Flex Capacitor

It’s tough to say – and even harder to hear, but the challenges small and medium-sized transportation businesses face today are increasingly complicated.  Pick your poison:     

Freight rate volatility, e-Commerce growth, pick-up and delivery expectations, Federal and States compliance, and financial concerns.  If not managed properly, any one of these can threaten the health of your company.   

In this complex environment, outstanding service is vital.  And successful small businesses must “flex” their capacities to deliver that service.  Flex capacity fills the gaps between what you can offer companies and what they request during surges.  Below, I will briefly explore three ways that small transportation businesses can flex to meet client demands.  Look for future posts that discuss each in greater detail.      

Three ways to flex  

First, intelligent asset acquisition and usage – trucks, trailers, warehouses, and land for yard use.  Asset acquisition must be the most carefully scrutinized type of capacity construct.  It requires detailed research, timely investment, and full knowledge of your business plan and potential growth objectives.   Additionally, trucks and trailers, as the primary basis for your business transactions, have a host of cost elements to consider, including depreciation and replacement.  Plan wisely before investing.    

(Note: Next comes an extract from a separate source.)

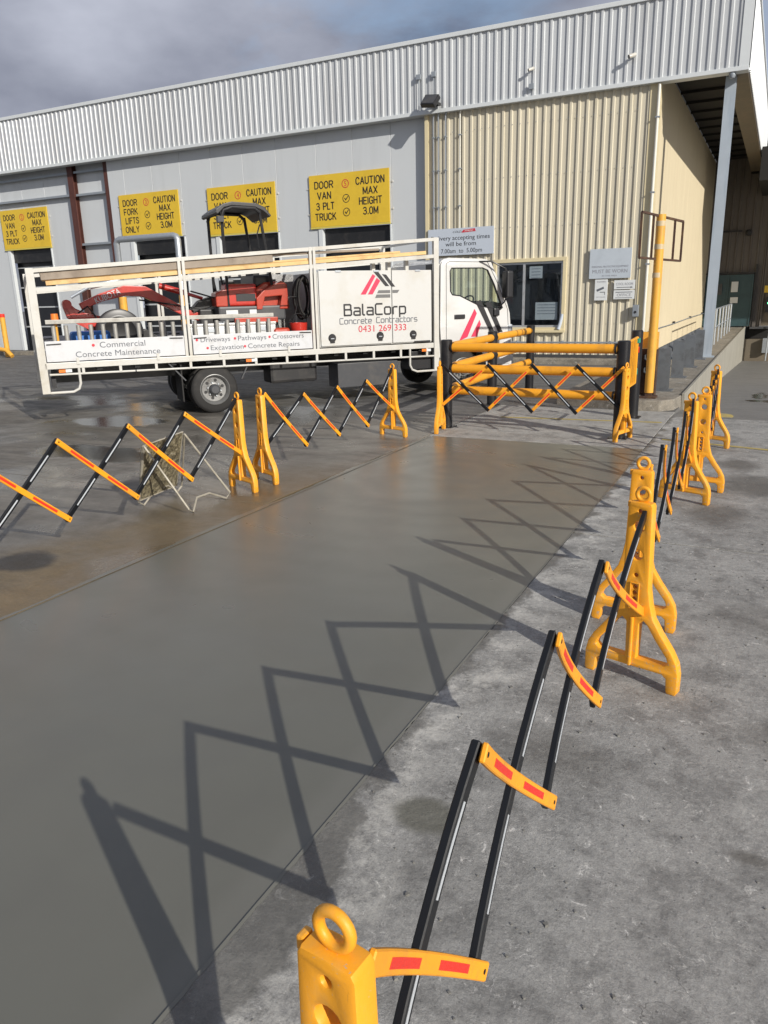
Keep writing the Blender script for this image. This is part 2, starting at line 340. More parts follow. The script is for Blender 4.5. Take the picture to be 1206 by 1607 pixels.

Second, broker your transactions to a company possessing the necessary capacity.  This requires a significant change in mindset.  You are now the middleman.  You offer companies a commissionable expectation, which can be used to leverage future transactions and grow the business.  Financials can be managed through a single accounting and invoice point – with appropriate markups.  You will need to be nimble and creative, constantly assessing the needs of all involved.        

There will be pressure from the client, and often carrier-broker relationships erode.  Clients may be convenience shoppers, needing brokered simplification to streamline their transportation purchasing process.  But consider that temporary.  Things change rapidly and client typically demands cost-cutting in the supply chain. 

Ultimately, success depends on your company’s collaborative capacity.  To avoid problems, pursue solid and enforceable agreements that detail the relationship between each of the parties.  Handshakes are important but formal agreements allow you to plan and grow with confidence.        

Third, Captured Asset Management Program (CAMP).  This is intelligent usage of others’ assets.  An asset gains value when used for the purpose for which it was intended.  Barring that, an asset may as well be a paperweight.  No usage, no value.  The more usage, the more value.  And, the more efficient the usage, the more potential value per usage.  

Once an asset has been utilized within your affiliated network, a conscious effort should be made to keep it there, moving from point to point, gaining revenue and margin.  This is not a “Field of Dreams”— build it first then they will come.  Rather, CAMP allows successful managers to supervise the usage of others’ assets and keep costs contained.  Small companies can then utilize these assets across a broad portfolio of clients that have vastly different shipping needs.      

Take Away

As a small business owner, I found augmenting a baseline of owned assets with “captured” equipment satisfies client demands and generates beneficial long-term relationships.  The mix will depend on your company’s specific strengths and client demands.   

Flexing capacity can effectively manage your client’s expectations and get you heading Back to the Future you envisioned for your company, and avoiding common problems faced by logistics companies.